The European Space Agency's (ESA) Rosetta is ready to do something no other spacecraft has ever done: orbit and land on a comet. 

Rosetta will study Comet 67P/Churyumov-Gerasimenko. As the comet moves closer to the sun, the frozen core has started shedding gas and dust, creating a tail.

Credit: ESA/Rosetta/MPS for OSIRIS Team MPS/UPD/LAM/IAA/SSO/INTA/UPM/DASP/IDA

A sequence of images showing comet 67P/Churyumov–Gerasimenko moving against a background star field in the constellation Ophiuchus between 27 March and 4 May 2014, as the distance between the spacecraft and comet closed from around 5 million to 2 million kilometers. The comet (and Rosetta) were between 640 million km and 610 million km from the Sun during the sequence. The comet is seen to develop a dust coma as the sequence progresses, with clear activity already visible in late-April. Exposure times are 720 seconds for each image, taken with the OSIRIS Narrow Angle Camera. The globular cluster M107 is also clearly visible in the field of view.
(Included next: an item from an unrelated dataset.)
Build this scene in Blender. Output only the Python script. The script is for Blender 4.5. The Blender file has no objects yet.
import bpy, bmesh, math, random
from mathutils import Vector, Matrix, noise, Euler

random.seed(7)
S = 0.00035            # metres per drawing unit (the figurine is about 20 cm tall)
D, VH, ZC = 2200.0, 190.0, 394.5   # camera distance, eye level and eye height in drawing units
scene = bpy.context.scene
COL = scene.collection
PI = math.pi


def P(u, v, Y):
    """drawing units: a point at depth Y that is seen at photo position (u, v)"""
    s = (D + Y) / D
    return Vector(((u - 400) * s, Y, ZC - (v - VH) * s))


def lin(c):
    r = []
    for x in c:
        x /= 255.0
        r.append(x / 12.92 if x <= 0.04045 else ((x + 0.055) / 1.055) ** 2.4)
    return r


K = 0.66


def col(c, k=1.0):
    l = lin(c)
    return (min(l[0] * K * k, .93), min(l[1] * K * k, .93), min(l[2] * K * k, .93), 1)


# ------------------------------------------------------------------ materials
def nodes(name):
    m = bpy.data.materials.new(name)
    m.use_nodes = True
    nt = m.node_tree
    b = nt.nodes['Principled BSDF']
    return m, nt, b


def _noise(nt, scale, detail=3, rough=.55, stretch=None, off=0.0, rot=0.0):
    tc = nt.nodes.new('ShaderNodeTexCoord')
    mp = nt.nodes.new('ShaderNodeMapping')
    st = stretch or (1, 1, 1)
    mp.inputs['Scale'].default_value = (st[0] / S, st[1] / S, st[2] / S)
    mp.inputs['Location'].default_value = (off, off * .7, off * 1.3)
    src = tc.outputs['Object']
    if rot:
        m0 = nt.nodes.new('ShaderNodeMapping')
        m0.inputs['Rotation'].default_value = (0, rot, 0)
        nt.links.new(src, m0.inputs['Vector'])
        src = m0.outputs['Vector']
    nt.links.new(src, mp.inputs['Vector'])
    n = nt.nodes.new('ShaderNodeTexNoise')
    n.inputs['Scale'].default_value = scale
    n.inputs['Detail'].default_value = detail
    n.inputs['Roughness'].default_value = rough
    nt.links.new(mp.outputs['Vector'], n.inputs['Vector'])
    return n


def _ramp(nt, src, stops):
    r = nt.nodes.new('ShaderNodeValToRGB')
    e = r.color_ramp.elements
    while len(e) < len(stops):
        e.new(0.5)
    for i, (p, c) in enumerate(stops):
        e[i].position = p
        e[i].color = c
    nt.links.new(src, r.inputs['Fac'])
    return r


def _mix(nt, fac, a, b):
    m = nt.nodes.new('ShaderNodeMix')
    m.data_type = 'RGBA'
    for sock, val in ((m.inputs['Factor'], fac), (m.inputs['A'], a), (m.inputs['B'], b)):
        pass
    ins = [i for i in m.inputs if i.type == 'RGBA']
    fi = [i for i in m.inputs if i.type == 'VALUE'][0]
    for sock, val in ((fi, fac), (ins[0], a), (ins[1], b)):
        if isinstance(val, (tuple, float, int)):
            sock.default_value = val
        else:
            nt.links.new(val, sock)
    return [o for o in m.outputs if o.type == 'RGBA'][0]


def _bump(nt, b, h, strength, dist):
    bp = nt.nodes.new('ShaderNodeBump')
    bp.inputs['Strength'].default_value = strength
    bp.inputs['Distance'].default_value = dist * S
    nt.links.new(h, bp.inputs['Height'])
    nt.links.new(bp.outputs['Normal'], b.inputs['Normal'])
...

Launched in 2004, Rosetta has spent the last 10 years traveling through space. The last few years many of the instruments were in hibernation as Rosetta waited for its rendezvous with the comet. In January, scientists powered up Rosetta and everything is good to go as the mission moves toward collecting data from the comet. 

Rosetta will meet up with the comet in August. Then in November a lander will depart from Rosetta and land on the comet. The lander will anchor itself by drilling into the comet in order to study the make-up of the nucleus.